By the early ‘90s, she had assembled some of her students and former students into something called The Berryvale String Band. The band performed at car shows, July 4thcelebrations and farmers markets. The Berryvale band performed the full spectrum of old-time music, from Irish jigs to Bob Wills’ Texas swing. She’s up in Oregon now, living near a daughter. At 92, Horner is still going strong, having recently won awards in a statewide fiddle contest.
Pat Scott of Red Bluff, who’s 72, has been playing her fiddle for a little over three decades, ever since she fell in love with the instrument after attending a fiddle jam in her hometown. She plays at open mics in downtown Redding sponsored by the Old-Time Fiddlers Association and has performed with a variety of string bands. “For me it’s a social thing,” she says. “When you’re in a band you’re dealing with different personalities with different tastes in music. I try to turn it into something cohesive, something that’s going to be enjoyable for me, the other band members, and the audience.”

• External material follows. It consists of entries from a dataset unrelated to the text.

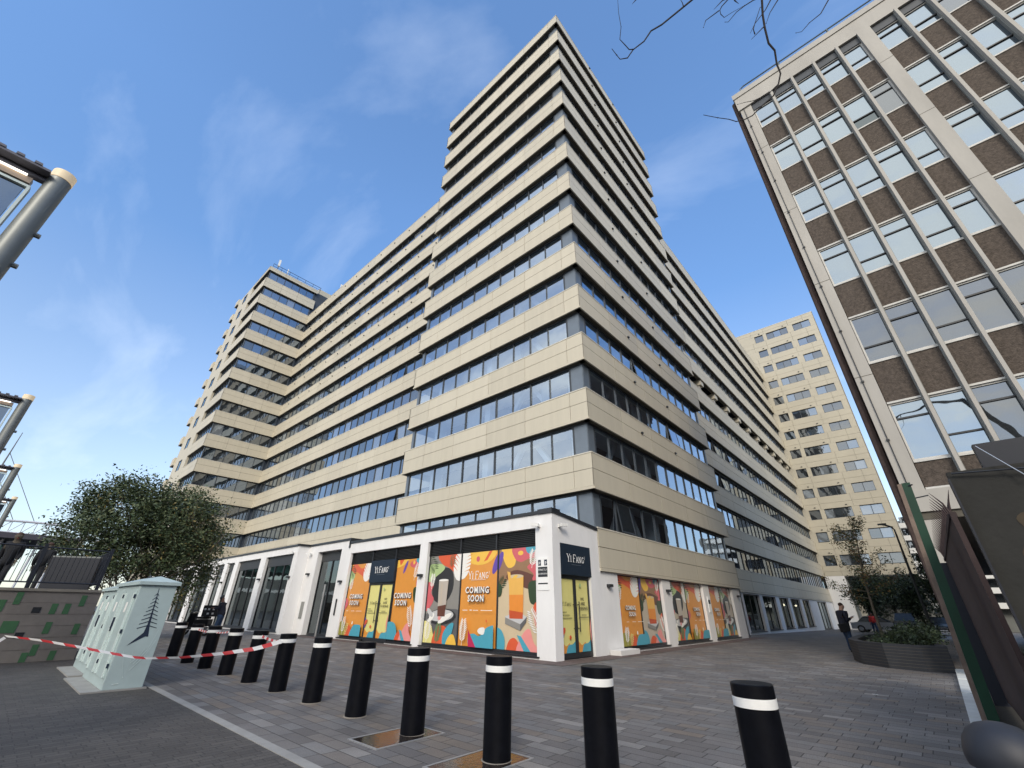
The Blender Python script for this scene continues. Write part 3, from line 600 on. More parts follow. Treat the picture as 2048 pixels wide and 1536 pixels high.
def serif(txt, x, y, h, col):
    """slab lettering with small capitals"""
    out = []; cx_ = x
    def st(x0, y0, x1, y1, t):
        dx, dy = x1-x0, y1-y0; l = math.hypot(dx, dy); nx, ny = -dy/l*t/2, dx/l*t/2
        out.append(([(x0+nx, y0+ny), (x0-nx, y0-ny), (x1-nx, y1-ny), (x1+nx, y1+ny)], col))
    for i, ch in enumerate(txt):
        H = h if ch in 'YF' else h*.78; t = h*.13; s = h*.07; W_ = H*.62
        def sf(xx, yy, ww=.17): st(cx_+xx-ww*H, y+yy, cx_+xx+ww*H, y+yy, s)
        if ch == ' ': cx_ += h*.32; continue
        if ch == 'Y': st(cx_, y+H, cx_+W_/2, y+H*.45, t); st(cx_+W_, y+H, cx_+W_/2, y+H*.45, t*.7); st(cx_+W_/2, y, cx_+W_/2, y+H*.5, t); sf(0, H); sf(W_, H, .14); sf(W_/2, 0); cx_ += W_*1.45
        if ch == 'I': st(cx_, y, cx_, y+H, t); sf(0, 0); sf(0, H); cx_ += H*.42
        if ch == 'F': st(cx_, y, cx_, y+H, t); st(cx_, y+H, cx_+W_*.9, y+H, s*1.3); st(cx_, y+H*.52, cx_+W_*.65, y+H*.52, s*1.2); sf(0, 0); st(cx_+W_*.9, y+H, cx_+W_*.9, y+H*.8, s); cx_ += W_*1.10
        if ch == 'A': st(cx_, y, cx_+W_*.5, y+H, t*.7); st(cx_+W_*.5, y+H, cx_+W_, y, t); st(cx_+W_*.2, y+H*.35, cx_+W_*.8, y+H*.35, s); sf(0, 0, .13); sf(W_, 0, .13); cx_ += W_*1.5
        if ch == 'N': st(cx_, y, cx_, y+H, t*.75); st(cx_, y+H, cx_+W_, y, t); st(cx_+W_, y, cx_+W_, y+H, t*.75); sf(0, 0, .13); sf(0, H, .13); sf(W_, H, .13); cx_ += W_*1.55
        if ch == 'G':
            q = [(cx_+W_*.5+W_*.5*cos(a), y+H*.5+H*.5*sin(a)) for a in [radians(v) for v in (40, 75, 110, 145, 180, 215, 250, 290, 325)]]
            for a, c in zip(q, q[1:]): st(*a, *c, t*.85)
            st(cx_+W_*.95, y+H*.12, cx_+W_*.95, y+H*.45, t*.8); st(cx_+W_*.6, y+H*.45, cx_+W_*1.08, y+H*.45, s); cx_ += W_*1.3
    # small two-stroke mark beside the name
    for k in range(3): out.append(([(cx_, y+h*(.5+.17*k)), (cx_+h*.13, y+h*(.5+.17*k)), (cx_+h*.13, y+h*(.58+.17*k)), (cx_, y+h*(.58+.17*k))], col))
    return out, cx_-x
def panel(F, u0, u1, d, z0, z1, base, shapes, parent, name='poster_panel', flip=True, lab=None):
    """flat printed panel with its artwork; drawing coordinates run left to right as seen from outside, 0..w by 0..h"""
    w_, h_ = u1-u0, z1-z0; b = MB()
    F.box(b, u0, u1, d-.012, d, z0, z1, base)
    o = b.build(name, parent); a = MB(); e = .0012
    for i, sh in enumerate(shapes):
        pts, col = sh[0], sh[1]; pts = clip(pts, w_, h_)
        if len(pts) < 3: continue
        dd = d+.0035+e*i*(.35 if len(shapes) > 60 else .6)
        a.face([F.p((u1-p[0]) if flip else (u0+p[0]), dd, z0+p[1]) for p in pts], 'print_'+col if 'print_'+col in MT else col)
    if a.f: a.build('artwork', o, tri=True)
    if lab: o['label'] = lab
    return o
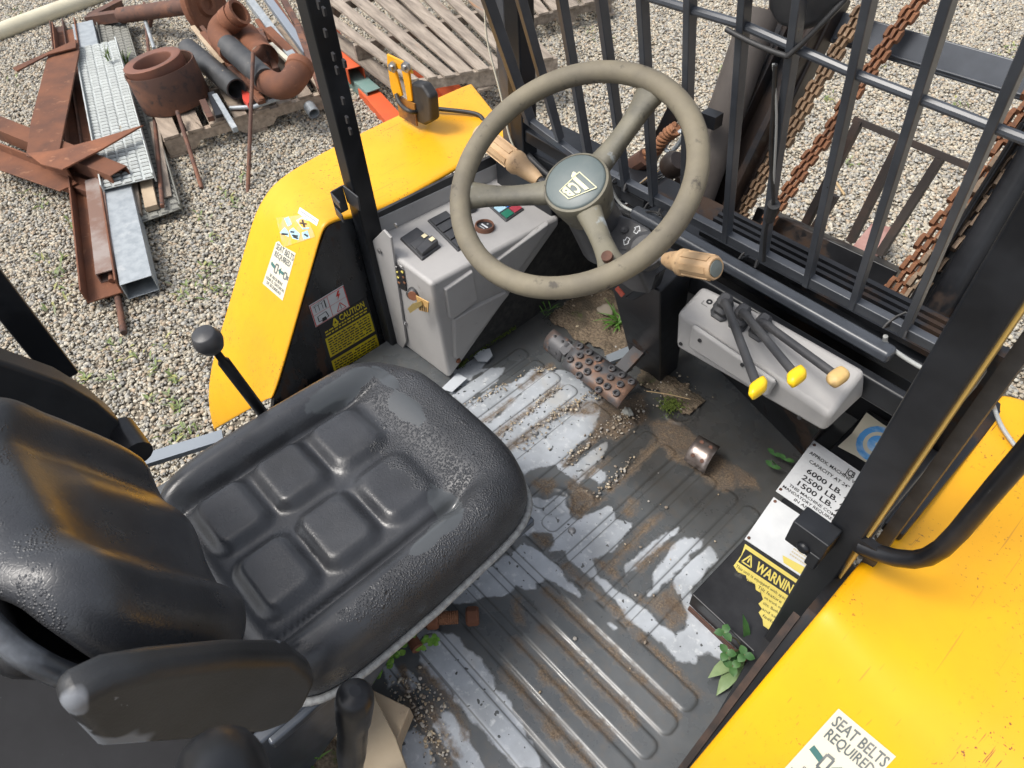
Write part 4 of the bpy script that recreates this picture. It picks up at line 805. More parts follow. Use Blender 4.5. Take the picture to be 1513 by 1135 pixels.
# leaf chains, link by link
lk = M(); 
def plate(m, x, L=.0200, hw=.0100, th=.0042):
    o = [(-L * .5 - .004, 0), (-L * .38, hw), (-L * .12, hw * .9), (L * .12, hw * .9), (L * .38, hw), (L * .5 + .004, 0), (L * .38, -hw), (-L * .38, -hw)]
    m.hexa([V(x - th / 2, a, b_) for a, b_ in o], [V(x + th / 2, a, b_) for a, b_ in o])
for x in (-.0125, 0, .0125): plate(lk, x, th=.0068)
lk2 = M()
for x in (-.0063, .0063): plate(lk2, x, th=.0058)
for x in (0.0,): lk2.tube([V(-.017, -.0122, 0), V(.017, -.0122, 0)], .004, 6)
def chain(a, b_, name, mt, e=0., sc_=1.0, sag=0.):
    p, q = mp(*a, e), mp(*b_, e); d = (q - p); n = int(d.length / (.0200 * sc_)); d.normalize(); x = d.cross(MN).normalized(); z = x.cross(d)
    rot = Matrix(((x.x, d.x, z.x), (x.y, d.y, z.y), (x.z, d.z, z.z)))
    me1 = mesh_of(lk, 'chain_link', mt); me2 = mesh_of(lk2, 'chain_link', mt)
    hd = part(name, M().beam(p - d * .02, p, .04, .03, MN), mt)
    for i in range(n):
        jit = Matrix.Rotation(random.uniform(-.12, .12), 3, x) @ Matrix.Rotation(random.uniform(-.06, .06), 3, z)
        c = p + d * (.0200 * sc_ * (i + .5)) + z * (.004 * math.sin(i * .5)) + x * (sag * math.sin(math.pi * i / n) + .002 * math.sin(i * .9))
        inst('chain_link', me1 if i % 2 else me2, Matrix.Translation(c) @ (jit @ rot).to_4x4() @ Matrix.Scale(sc_, 4), hd)
chain((1306, -30), (1050, 402), 'lift_chain', CHN, -.02, 1.0); chain((1382, -30), (1090, 400), 'lift_chain', RUSTO, -.02, 1.0)
chain((1556, 105), (1281, 485), 'lift_chain', RUSTO, -.01, 1.35, .004); chain((1572, 130), (1260, 560), 'lift_chain', mk('chain_brown', (.14, .095, .065), .7, var=((.22, .16, .11), 25, .4, .65), bmp=(150, .4, .002), island=.2), -.03, 1.35)
# tilt cylinder, ropes and eye seen through the wheel
part('tilt_cylinder', M().tube([P(905, 312, y=1.03), P(990, 248, y=1.03)], .0145, 20), CHR, smooth=60)
part('rod_end', M().lathe(P(988, 249, y=1.03), (P(1005, 236, y=1.03) - P(990, 248, y=1.03)), [(.015, 0), (.024, .003), (.026, .022), (.018, .034), (0, .034)], 16), MASTM, smooth=50)
rp_ = [P(924, 250, y=1.2), P(945, 236, y=1.2), P(972, 218, y=1.2), P(985, 200, y=1.2), P(1000, 190, y=1.2), P(1012, 196, y=1.2), P(1000, 215, y=1.2)]
rope = part('wire_rope', M().tube(rp_[:5], .012, 10), RUSTO, smooth=60)
d = (rp_[3] - rp_[0]).normalized(); L_ = (rp_[3] - rp_[0]).length
for s_ in range(4):
    pts = []
    for i in range(40):
        t = i / 39 * 3.999; j = int(t); p = rp_[j].lerp(rp_[j + 1], t - j); tg = (rp_[j + 1] - rp_[j]).normalized(); u = tg.orthogonal().normalized(); w_ = tg.cross(u); a = i * .55 + s_ * 1.57
        pts.append(p + (u * math.cos(a) + w_ * math.sin(a)) * .011)
    part('rope_strand', M().tube(pts, .0058, 6), RUSTO, rope, smooth=60)
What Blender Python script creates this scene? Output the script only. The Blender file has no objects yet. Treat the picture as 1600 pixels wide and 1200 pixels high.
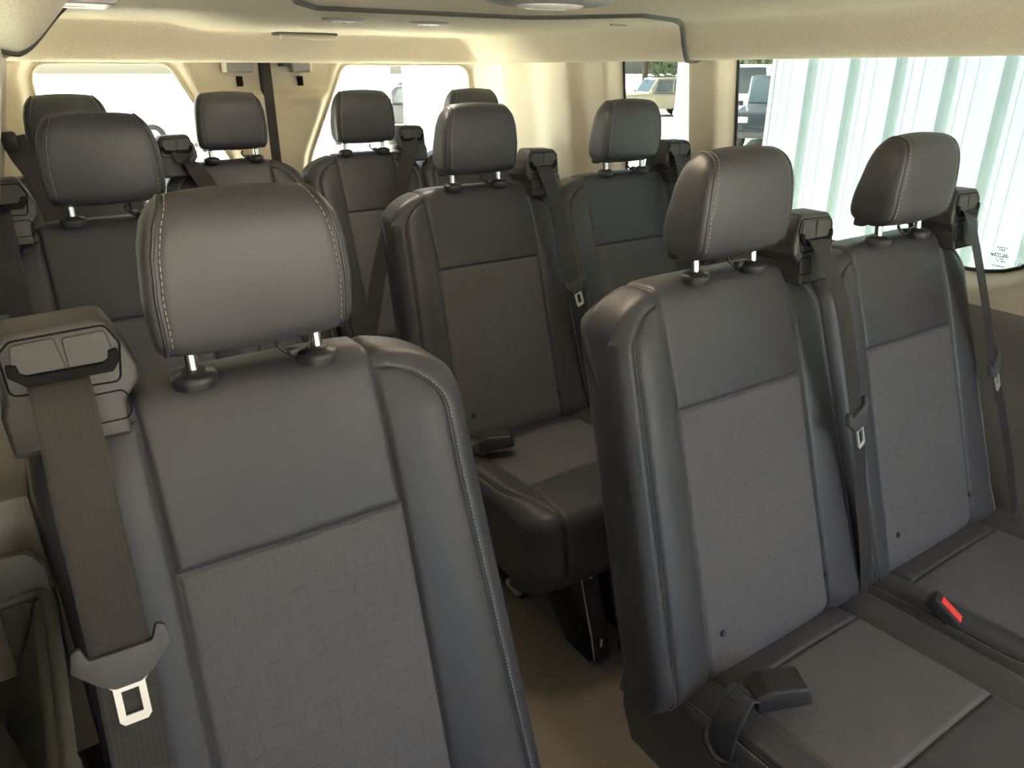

George Fredson is part of a three-member band that sticks closely to the oldest American folk music, which still has echoes of the music that came over from the British Isles. On songs like “Angeline The Baker” and “The Snake River Reel,” the Wild Thistle Flower String Band features the old-style clawhammer banjo, with Fredson on the fiddle, two of the instruments that were an essential part of old-time American music. There aren’t a lot of venues for that style of music, but the band does play occasional gigs at a winery and tasting room in Redding.
With old-time music, the love-and-romance theme of most commercial music gives way to a much broader range of human experience – love, death, rambling, gambling, seafaring, railroading, you name it. To paraphrase Woody Guthrie, it’s music about what folks saw, and when they looked hard enough, they had plenty to sing about. It’s music that folks sang just for pleasure on front porches and in dance halls.
As Pat Scott sums it up, “It’s just fun to get out there and play it.”